-- START --

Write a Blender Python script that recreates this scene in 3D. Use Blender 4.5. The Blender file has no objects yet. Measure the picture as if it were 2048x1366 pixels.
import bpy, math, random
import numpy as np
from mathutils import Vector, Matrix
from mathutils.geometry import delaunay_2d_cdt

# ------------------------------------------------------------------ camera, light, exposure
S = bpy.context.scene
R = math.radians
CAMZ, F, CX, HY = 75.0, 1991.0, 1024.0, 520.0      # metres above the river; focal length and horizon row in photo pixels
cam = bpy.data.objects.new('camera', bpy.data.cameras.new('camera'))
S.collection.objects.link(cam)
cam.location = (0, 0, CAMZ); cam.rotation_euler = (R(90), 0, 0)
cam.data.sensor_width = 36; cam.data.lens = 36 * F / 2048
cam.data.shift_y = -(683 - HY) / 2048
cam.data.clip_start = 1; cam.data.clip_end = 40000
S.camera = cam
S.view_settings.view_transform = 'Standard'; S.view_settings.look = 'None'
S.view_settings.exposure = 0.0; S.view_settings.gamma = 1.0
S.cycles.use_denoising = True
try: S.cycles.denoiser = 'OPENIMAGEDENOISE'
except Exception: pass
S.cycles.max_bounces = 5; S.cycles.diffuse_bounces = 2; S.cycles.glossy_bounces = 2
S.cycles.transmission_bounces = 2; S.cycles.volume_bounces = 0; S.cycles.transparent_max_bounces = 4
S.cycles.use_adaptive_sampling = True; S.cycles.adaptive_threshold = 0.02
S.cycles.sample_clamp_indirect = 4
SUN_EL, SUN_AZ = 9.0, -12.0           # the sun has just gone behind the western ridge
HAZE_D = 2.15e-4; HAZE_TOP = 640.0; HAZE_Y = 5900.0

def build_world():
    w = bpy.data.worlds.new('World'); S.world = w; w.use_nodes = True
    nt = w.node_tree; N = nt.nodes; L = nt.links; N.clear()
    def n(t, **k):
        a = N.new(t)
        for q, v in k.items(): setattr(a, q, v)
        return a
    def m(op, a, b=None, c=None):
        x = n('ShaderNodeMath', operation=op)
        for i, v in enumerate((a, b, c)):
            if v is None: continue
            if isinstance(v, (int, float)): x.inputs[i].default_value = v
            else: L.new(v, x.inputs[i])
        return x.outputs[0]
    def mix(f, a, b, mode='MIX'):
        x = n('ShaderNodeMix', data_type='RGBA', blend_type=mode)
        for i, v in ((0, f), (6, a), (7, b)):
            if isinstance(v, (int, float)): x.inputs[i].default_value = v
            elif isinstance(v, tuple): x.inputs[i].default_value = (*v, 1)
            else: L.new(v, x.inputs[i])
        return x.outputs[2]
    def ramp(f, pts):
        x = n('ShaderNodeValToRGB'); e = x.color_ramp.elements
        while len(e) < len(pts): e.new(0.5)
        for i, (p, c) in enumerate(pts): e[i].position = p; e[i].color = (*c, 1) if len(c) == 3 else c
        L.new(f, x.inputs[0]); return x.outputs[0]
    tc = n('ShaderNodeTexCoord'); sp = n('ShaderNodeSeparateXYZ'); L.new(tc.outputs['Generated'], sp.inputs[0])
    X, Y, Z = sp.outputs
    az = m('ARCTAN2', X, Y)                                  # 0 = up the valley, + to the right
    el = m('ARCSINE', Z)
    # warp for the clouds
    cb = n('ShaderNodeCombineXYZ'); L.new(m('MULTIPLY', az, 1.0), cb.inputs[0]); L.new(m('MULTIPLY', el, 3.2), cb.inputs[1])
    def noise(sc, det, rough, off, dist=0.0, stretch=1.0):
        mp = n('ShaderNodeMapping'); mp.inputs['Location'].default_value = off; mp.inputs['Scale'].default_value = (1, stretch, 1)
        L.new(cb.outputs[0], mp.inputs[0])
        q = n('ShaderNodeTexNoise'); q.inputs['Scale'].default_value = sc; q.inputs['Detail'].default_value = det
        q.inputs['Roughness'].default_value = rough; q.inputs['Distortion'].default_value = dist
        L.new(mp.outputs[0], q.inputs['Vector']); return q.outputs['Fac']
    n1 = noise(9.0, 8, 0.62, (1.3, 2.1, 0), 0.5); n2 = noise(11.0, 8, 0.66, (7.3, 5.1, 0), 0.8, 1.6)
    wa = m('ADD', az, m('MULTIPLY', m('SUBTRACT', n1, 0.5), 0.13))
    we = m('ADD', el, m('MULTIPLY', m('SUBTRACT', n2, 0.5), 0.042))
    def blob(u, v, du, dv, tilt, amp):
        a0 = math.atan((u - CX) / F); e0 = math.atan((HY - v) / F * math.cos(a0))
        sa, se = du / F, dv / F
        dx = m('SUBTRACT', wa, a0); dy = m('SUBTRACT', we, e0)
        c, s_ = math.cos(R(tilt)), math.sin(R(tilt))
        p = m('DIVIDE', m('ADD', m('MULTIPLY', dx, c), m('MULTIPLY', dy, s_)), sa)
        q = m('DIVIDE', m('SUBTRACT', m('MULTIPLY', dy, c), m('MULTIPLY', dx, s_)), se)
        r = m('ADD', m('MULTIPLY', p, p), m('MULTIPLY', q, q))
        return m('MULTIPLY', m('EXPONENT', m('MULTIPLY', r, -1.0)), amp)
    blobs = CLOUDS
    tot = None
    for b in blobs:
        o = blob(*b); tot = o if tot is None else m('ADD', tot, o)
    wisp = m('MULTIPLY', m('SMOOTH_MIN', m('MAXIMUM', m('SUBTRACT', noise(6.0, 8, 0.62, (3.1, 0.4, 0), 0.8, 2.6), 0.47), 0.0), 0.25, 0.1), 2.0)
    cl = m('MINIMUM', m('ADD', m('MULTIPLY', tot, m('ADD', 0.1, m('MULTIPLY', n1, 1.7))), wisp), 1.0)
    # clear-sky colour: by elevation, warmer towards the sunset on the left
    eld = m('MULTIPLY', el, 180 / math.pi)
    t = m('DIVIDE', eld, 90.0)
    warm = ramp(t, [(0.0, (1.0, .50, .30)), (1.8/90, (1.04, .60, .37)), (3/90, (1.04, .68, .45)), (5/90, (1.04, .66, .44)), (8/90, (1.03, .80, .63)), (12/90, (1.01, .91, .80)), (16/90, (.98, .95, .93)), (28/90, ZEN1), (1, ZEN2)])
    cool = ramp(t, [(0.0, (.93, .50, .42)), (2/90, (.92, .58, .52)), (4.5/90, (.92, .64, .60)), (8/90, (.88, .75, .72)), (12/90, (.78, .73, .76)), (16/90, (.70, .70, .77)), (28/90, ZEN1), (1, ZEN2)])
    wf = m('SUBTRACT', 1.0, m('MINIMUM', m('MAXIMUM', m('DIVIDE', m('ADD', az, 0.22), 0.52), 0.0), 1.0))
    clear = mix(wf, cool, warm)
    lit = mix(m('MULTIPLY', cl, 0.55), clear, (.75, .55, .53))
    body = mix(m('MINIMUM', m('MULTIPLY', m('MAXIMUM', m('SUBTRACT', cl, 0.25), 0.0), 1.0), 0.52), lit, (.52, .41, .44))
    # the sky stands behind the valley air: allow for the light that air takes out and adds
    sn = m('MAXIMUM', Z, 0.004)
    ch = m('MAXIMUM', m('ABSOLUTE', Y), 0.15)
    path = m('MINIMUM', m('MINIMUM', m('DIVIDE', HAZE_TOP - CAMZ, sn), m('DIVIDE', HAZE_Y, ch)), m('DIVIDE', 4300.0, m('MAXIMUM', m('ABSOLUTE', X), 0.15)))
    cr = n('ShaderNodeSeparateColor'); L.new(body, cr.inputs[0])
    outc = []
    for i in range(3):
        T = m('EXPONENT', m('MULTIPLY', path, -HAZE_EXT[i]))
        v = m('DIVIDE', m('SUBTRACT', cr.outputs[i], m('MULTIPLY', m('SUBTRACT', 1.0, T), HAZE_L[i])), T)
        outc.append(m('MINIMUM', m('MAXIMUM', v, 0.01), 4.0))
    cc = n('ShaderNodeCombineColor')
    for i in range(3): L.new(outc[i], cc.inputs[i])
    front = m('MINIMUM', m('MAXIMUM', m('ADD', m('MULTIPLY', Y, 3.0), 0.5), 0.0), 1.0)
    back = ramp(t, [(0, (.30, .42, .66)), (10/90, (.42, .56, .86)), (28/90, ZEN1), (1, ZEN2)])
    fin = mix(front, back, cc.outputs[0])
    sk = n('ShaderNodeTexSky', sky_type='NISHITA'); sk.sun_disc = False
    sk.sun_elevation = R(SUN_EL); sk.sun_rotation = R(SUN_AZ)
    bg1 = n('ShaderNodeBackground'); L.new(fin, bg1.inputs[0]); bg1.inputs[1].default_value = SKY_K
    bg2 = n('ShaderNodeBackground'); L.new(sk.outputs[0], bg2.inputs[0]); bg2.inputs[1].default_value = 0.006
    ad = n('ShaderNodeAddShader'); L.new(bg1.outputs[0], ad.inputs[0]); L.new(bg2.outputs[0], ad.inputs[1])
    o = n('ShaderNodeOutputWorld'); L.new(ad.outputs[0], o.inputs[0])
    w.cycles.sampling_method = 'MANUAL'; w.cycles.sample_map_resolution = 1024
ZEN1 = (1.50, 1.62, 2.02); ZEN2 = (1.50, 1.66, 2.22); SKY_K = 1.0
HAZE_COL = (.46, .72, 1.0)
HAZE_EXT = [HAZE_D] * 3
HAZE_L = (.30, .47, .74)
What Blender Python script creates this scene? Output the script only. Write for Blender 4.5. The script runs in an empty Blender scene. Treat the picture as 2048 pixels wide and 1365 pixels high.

-- END --

* EXERCISE REQUIREMENTS
Extract, please, the lines from the start of the entries above through the one with "from mathutils.geometry import", both included, reproducing each exactly and adding nothing.

* WRITTEN SOLUTION
Write a Blender Python script that recreates this scene in 3D. Use Blender 4.5. The Blender file has no objects yet. Measure the picture as if it were 2048x1366 pixels.
import bpy, math, random
import numpy as np
from mathutils import Vector, Matrix
from mathutils.geometry import delaunay_2d_cdt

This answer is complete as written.